## THE RECORDS:
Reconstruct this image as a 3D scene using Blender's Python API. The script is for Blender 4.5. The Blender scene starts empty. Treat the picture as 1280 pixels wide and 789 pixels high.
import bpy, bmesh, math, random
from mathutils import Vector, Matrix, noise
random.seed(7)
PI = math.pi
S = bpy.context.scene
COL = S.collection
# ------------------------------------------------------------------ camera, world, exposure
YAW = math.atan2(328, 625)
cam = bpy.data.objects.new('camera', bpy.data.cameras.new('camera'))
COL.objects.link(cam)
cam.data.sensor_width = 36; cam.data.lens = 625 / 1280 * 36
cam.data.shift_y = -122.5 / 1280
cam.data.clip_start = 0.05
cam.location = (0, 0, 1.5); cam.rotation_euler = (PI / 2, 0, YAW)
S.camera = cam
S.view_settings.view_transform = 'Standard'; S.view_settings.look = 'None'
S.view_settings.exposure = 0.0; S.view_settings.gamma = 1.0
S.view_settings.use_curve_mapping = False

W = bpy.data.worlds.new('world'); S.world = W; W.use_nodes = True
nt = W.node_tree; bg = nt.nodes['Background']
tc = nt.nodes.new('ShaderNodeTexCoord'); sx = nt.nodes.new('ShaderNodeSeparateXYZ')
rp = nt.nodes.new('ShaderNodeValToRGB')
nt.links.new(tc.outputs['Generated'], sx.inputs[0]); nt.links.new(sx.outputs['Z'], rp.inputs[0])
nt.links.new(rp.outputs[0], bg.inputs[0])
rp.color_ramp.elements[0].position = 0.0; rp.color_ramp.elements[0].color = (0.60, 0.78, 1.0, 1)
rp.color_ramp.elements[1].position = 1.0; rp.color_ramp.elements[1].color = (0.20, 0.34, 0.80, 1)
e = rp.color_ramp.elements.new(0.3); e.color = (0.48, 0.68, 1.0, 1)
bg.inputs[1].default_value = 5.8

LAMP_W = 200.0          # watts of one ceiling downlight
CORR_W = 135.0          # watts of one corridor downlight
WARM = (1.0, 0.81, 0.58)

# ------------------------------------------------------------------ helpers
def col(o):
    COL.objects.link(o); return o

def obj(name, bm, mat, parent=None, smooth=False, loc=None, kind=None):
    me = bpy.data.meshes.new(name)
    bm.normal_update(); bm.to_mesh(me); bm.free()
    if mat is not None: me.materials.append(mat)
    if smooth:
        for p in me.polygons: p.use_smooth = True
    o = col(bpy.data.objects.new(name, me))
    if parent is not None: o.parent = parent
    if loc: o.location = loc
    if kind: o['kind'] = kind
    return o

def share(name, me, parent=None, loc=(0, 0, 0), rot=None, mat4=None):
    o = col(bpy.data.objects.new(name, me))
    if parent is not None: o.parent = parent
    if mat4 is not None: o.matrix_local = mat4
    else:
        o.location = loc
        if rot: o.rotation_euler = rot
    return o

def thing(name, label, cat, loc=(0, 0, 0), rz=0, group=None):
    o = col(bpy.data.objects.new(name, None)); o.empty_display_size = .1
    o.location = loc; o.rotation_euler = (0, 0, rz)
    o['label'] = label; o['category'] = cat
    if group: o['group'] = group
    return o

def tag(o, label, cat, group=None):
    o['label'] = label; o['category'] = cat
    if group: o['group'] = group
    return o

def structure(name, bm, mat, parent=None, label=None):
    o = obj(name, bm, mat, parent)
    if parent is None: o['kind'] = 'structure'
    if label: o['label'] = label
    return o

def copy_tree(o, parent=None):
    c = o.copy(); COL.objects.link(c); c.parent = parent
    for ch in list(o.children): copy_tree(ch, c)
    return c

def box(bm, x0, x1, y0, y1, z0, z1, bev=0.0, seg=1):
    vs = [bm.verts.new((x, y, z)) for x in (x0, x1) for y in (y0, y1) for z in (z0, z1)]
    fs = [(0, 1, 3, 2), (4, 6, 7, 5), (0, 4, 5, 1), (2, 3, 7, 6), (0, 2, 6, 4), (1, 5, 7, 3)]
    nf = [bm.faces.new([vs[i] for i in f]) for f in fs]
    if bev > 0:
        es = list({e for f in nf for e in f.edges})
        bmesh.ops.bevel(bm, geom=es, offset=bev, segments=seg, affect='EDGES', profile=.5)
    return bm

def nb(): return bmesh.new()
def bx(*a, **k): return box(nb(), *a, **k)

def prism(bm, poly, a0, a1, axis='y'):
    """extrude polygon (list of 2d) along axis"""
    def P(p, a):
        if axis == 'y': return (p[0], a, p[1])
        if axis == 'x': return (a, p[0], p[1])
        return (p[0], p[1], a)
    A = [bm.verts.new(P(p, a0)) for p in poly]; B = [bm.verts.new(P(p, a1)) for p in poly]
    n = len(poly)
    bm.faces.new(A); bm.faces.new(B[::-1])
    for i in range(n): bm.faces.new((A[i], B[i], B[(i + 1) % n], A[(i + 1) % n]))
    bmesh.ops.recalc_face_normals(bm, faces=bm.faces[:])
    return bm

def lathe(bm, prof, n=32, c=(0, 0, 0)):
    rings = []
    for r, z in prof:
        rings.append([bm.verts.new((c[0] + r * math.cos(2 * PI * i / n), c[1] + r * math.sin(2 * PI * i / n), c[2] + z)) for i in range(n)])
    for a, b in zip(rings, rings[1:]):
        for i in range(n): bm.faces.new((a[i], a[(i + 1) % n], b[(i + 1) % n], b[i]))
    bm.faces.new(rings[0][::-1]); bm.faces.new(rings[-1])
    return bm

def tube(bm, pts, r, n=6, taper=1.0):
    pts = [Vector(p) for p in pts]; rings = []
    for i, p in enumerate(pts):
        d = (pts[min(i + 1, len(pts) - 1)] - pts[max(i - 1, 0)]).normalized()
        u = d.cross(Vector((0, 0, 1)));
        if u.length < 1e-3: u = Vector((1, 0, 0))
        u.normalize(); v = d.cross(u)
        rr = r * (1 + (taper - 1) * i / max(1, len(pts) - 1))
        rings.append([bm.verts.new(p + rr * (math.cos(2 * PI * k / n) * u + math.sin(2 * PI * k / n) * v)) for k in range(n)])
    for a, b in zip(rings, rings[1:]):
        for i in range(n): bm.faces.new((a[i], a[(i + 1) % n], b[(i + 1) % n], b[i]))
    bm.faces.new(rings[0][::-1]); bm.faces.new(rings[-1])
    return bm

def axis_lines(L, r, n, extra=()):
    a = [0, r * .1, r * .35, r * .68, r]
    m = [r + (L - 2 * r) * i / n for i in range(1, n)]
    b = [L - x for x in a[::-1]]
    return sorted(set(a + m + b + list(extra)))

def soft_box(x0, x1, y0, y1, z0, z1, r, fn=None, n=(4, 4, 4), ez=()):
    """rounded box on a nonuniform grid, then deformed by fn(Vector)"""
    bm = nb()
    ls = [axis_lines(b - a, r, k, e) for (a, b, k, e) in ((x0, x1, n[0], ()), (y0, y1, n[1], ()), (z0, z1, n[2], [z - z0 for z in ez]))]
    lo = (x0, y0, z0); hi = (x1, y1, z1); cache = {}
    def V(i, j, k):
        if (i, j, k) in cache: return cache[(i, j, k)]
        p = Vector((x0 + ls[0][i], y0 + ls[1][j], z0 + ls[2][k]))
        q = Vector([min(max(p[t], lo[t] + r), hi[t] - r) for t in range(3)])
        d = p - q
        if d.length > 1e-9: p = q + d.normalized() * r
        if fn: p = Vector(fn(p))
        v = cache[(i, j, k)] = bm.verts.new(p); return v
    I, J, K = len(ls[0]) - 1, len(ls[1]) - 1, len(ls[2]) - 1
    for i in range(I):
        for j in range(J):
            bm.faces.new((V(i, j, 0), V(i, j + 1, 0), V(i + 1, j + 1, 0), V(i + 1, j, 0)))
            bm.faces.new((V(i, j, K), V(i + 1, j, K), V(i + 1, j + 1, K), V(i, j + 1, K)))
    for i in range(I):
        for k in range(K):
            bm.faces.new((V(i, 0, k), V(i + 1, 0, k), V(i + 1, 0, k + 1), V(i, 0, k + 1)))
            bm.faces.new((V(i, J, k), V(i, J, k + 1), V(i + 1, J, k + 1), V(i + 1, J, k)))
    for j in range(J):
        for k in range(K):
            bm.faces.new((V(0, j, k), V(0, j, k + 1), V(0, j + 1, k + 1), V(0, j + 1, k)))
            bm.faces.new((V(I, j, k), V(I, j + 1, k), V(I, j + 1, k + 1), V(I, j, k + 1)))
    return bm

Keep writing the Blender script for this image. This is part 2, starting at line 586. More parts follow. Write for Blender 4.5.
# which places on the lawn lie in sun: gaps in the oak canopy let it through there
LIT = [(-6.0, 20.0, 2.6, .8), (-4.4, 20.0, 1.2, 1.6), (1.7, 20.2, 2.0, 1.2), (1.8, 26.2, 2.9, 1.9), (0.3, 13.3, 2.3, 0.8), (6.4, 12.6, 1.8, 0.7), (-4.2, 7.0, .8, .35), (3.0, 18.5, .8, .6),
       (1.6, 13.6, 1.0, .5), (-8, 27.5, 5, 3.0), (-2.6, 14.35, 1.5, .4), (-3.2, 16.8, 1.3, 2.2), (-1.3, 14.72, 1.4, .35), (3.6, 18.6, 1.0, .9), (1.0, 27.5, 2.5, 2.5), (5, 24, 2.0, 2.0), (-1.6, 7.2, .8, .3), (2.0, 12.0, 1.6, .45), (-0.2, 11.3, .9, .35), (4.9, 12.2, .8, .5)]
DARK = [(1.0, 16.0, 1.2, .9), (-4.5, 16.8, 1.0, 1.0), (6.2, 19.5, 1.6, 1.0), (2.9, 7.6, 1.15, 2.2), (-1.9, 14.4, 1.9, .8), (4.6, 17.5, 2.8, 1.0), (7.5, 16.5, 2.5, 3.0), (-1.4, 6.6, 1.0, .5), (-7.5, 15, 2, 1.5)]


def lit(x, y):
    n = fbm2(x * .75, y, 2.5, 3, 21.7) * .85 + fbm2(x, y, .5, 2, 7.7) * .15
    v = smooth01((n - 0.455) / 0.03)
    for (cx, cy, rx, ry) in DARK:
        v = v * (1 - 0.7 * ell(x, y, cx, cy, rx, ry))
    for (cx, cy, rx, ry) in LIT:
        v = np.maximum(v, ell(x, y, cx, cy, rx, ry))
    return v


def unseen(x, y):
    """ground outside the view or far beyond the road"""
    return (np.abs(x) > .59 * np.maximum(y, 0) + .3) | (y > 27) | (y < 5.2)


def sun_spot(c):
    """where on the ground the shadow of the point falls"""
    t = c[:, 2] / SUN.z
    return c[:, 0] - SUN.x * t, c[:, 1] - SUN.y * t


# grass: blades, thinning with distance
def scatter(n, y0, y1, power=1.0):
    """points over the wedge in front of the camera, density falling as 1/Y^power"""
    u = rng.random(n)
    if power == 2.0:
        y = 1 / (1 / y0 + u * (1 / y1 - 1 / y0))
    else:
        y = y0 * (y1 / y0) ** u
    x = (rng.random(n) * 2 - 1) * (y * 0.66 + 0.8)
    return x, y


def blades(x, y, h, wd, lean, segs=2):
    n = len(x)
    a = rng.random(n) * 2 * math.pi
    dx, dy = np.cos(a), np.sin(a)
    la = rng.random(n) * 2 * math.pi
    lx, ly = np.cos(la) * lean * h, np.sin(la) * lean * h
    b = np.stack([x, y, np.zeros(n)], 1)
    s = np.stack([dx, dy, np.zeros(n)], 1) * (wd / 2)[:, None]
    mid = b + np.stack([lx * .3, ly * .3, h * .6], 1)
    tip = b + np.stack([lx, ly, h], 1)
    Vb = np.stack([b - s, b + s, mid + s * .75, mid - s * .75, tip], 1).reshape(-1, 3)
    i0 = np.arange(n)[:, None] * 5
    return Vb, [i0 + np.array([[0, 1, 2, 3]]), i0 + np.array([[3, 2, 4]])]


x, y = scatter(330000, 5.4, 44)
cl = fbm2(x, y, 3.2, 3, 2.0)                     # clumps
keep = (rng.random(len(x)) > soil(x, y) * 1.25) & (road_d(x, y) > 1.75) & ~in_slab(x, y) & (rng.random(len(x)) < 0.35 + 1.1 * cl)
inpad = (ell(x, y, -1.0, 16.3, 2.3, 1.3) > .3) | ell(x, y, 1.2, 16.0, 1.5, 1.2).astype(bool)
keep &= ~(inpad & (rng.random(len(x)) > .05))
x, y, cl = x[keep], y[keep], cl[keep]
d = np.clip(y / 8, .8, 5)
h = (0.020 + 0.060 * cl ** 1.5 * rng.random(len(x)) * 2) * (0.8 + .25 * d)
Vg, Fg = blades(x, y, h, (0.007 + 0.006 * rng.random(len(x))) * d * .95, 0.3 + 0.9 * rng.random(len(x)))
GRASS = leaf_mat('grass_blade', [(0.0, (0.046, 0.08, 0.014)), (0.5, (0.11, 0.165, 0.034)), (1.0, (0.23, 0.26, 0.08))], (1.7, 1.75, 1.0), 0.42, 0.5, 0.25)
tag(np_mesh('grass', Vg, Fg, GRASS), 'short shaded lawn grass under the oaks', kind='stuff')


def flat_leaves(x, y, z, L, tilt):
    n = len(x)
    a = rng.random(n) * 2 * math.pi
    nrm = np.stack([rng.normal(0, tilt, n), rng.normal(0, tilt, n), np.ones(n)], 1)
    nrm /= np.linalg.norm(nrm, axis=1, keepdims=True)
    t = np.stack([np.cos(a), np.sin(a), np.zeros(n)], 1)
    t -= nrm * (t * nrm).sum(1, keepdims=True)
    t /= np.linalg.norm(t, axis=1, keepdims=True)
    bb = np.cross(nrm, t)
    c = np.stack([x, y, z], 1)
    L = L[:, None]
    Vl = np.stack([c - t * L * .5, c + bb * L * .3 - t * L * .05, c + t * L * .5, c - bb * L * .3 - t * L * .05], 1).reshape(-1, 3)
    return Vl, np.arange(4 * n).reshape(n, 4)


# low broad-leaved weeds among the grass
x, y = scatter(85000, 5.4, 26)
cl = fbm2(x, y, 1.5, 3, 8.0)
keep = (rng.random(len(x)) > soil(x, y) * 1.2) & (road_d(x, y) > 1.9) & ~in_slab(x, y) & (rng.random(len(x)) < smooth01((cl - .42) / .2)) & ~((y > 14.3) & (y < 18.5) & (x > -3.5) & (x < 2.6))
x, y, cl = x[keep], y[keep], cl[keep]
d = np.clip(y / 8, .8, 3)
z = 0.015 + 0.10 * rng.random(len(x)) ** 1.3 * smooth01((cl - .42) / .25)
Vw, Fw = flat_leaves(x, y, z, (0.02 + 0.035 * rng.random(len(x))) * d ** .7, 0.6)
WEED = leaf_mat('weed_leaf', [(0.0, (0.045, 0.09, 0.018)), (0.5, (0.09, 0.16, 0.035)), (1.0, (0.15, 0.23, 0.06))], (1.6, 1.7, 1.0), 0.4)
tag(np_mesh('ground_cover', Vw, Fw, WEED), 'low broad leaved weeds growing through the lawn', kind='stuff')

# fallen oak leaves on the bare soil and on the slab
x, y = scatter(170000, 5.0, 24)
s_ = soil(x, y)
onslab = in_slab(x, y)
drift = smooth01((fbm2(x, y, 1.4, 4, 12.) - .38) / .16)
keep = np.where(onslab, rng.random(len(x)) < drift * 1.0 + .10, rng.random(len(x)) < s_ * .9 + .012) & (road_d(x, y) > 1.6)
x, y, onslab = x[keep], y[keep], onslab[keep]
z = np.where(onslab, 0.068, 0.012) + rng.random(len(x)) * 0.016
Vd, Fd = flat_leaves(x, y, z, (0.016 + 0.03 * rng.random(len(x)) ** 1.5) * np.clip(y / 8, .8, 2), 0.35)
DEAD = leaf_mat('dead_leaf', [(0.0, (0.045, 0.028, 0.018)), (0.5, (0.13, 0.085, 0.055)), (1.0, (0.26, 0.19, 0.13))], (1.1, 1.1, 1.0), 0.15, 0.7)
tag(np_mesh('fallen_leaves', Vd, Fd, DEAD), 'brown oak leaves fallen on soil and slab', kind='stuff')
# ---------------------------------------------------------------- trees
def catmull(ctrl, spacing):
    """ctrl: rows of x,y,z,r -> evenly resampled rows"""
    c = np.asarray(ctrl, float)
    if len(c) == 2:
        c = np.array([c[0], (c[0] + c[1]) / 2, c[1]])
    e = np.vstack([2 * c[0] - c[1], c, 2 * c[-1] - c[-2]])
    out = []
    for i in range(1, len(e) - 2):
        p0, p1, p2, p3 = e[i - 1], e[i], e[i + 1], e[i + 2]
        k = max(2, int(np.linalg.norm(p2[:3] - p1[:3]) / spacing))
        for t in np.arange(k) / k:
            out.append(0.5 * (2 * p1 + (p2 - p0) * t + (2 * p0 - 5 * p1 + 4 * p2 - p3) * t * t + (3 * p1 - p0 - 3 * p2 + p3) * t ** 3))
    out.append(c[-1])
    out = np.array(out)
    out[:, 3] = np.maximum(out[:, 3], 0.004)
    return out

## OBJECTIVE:
Begin at the first line of the records above and quote every line verbatim through the one that contains "COL.objects.link(o); return o".

## RESPONSE BELOW:
Reconstruct this image as a 3D scene using Blender's Python API. The script is for Blender 4.5. The Blender scene starts empty. Treat the picture as 1280 pixels wide and 789 pixels high.
import bpy, bmesh, math, random
from mathutils import Vector, Matrix, noise
random.seed(7)
PI = math.pi
S = bpy.context.scene
COL = S.collection
# ------------------------------------------------------------------ camera, world, exposure
YAW = math.atan2(328, 625)
cam = bpy.data.objects.new('camera', bpy.data.cameras.new('camera'))
COL.objects.link(cam)
cam.data.sensor_width = 36; cam.data.lens = 625 / 1280 * 36
cam.data.shift_y = -122.5 / 1280
cam.data.clip_start = 0.05
cam.location = (0, 0, 1.5); cam.rotation_euler = (PI / 2, 0, YAW)
S.camera = cam
S.view_settings.view_transform = 'Standard'; S.view_settings.look = 'None'
S.view_settings.exposure = 0.0; S.view_settings.gamma = 1.0
S.view_settings.use_curve_mapping = False

W = bpy.data.worlds.new('world'); S.world = W; W.use_nodes = True
nt = W.node_tree; bg = nt.nodes['Background']
tc = nt.nodes.new('ShaderNodeTexCoord'); sx = nt.nodes.new('ShaderNodeSeparateXYZ')
rp = nt.nodes.new('ShaderNodeValToRGB')
nt.links.new(tc.outputs['Generated'], sx.inputs[0]); nt.links.new(sx.outputs['Z'], rp.inputs[0])
nt.links.new(rp.outputs[0], bg.inputs[0])
rp.color_ramp.elements[0].position = 0.0; rp.color_ramp.elements[0].color = (0.60, 0.78, 1.0, 1)
rp.color_ramp.elements[1].position = 1.0; rp.color_ramp.elements[1].color = (0.20, 0.34, 0.80, 1)
e = rp.color_ramp.elements.new(0.3); e.color = (0.48, 0.68, 1.0, 1)
bg.inputs[1].default_value = 5.8

LAMP_W = 200.0          # watts of one ceiling downlight
CORR_W = 135.0          # watts of one corridor downlight
WARM = (1.0, 0.81, 0.58)

# ------------------------------------------------------------------ helpers
def col(o):
    COL.objects.link(o); return o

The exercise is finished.